Dans un garde-meuble, c’est par hasard que John Maloof mit la main sur les photos de Vivian Maier en 2007. Depuis, il ne cesse de chercher à mettre en lumière son travail. Il commence par numériser ses photographies et à défaut d'intéresser les musées les publie sur un blog conçu à cet effet. Le succès est immédiat mais les institutions rechignent.
En avril 2009, John Maloof découvre dans un carton une enveloppe d’un laboratoire de photo portant le nom de Vivian Maier écrit au crayon. Il tape le nom de Vivian Maier sur le moteur de recherche Google et apprend par un avis de décès paru quelques jours plus tôt dans le Chicago Tribune qu'elle est décédée à l’âge de 83 ans.
John Maloof retrouve dans un garde-meubles les affaires de Vivian Maier et découvre sa passion pour entasser les souvenirs de toutes sortes. Il décide de partir à la recherche de qui fut cette mystérieuse Vivian Maier. Il réunit ceux qui l'on connue et furent des enfants quelle garda. Vivian Maier était inséparable de son Rolleiflex et prit tout au long de son existence plus de 100 000 photographies sans jamais les montrer. Pour être libre d’exercer son art quand elle le voulait, Vivian Maier fut une garde d'enfants excentrique toute sa vie.

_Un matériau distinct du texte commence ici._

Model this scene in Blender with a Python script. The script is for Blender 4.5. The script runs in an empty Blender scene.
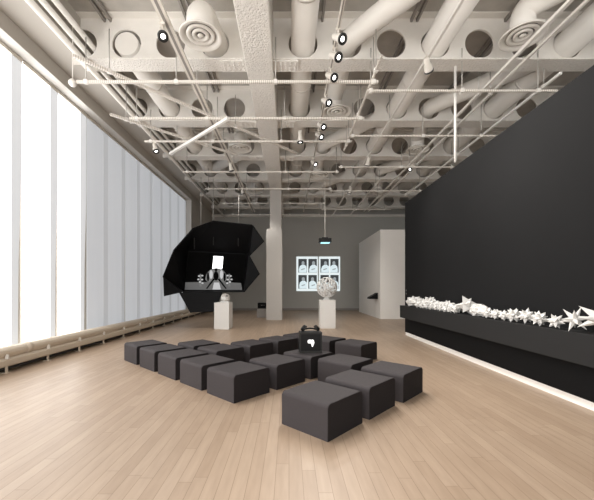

Les témoignages se contredisent : était-elle d'origine française comme l'elle prétendait ou imitait-elle juste l'accent comme el prétend un linguiste ? Etait-elle gentille avec les enfants ou totalement indifférente à leur sort et même cruelle ?
Elle se considérait comme une espionne se faisant appeler "V. Smith". Sous l'ironie, la déclaration de Maier dévoile son but d'artiste : espionner, voir sans être vue, capter l'essentiel et repartir sans laisser de trace. John Maloof retrouve les traces d'un voyage qu'elle fit dans la vallée du Champsaur dans les Alpes françaises. Elle était venue pour liquider l'héritage de la maison et effectuer un long voyage.
Les frères Gensburg, que Vivian Maier a élevés de 1956 à 1972 se sont occupés d'elle dans les dernières années de sa vie. Ils rependront ses cendres dans le jardin qu'elle aimait tant.
Aujourd'hui exposée à la Howard Greenberg Gallery de New York Elle correspond en tout cas à l’archétype de l’artiste maudit qui meurt dans l’anonymat et la pauvreté, avant d’être redécouverte de manière posthume.
Le film est tout à la fois un portrait de John Maloof qui a produit et coécrit le film, de Vivian Maier avec une vaie interrogation sur son côté obscur et un hommage à ses photographies.
Vivian Maier sait saisir l'humanité, l'espièglerie tout autant que le destin tragique, des plus fragiles : noirs, vieux, pauvres et sans abris dans un cadrage géométrique de la ville de Chicago ou parfois de New York ou d'intérieurs. L'angle de prise de vue est souvent en contre-plongée du fait de son appareil photographique qui produit aussi un format carré. Saisie de l'instant décisif où Vivian cherche le regard qui va la regarder droit dans les yeux et qu'elle provoque peut-être.
John Maloof tente de mettre en évidence des séries : autoportraits, photos de rues, voyages, poubelles, rues mal famées, dames élégantes, enfants des rues. Ce sont ses photographies des années 60 qui sont mises ne valeur. Sont aussi évoqués son enquête morbide en vidéo sur une jeune femme assassinée où elle suit la famille jusqu'à la cérémonie du funérarium et reportage sonore sur le Watergate.
Son évoqué ses modèles possibles : Lisbeth Model et Diane Arbus. La première était une amie de Jeanne Bernard que connut Vivian pour être l'amie de sa mère et qui est peut-être à l'origine de sa passion pour la photographie. Mais Lisbeth n'avait pas de vocation sociale. Les photos de Diane Arbus sont aussi assez différentes des siennes. Celle-ci faisait poser ses modèles en affirmant que le modèle fait partie de la photo et aimait les séries de "freaks".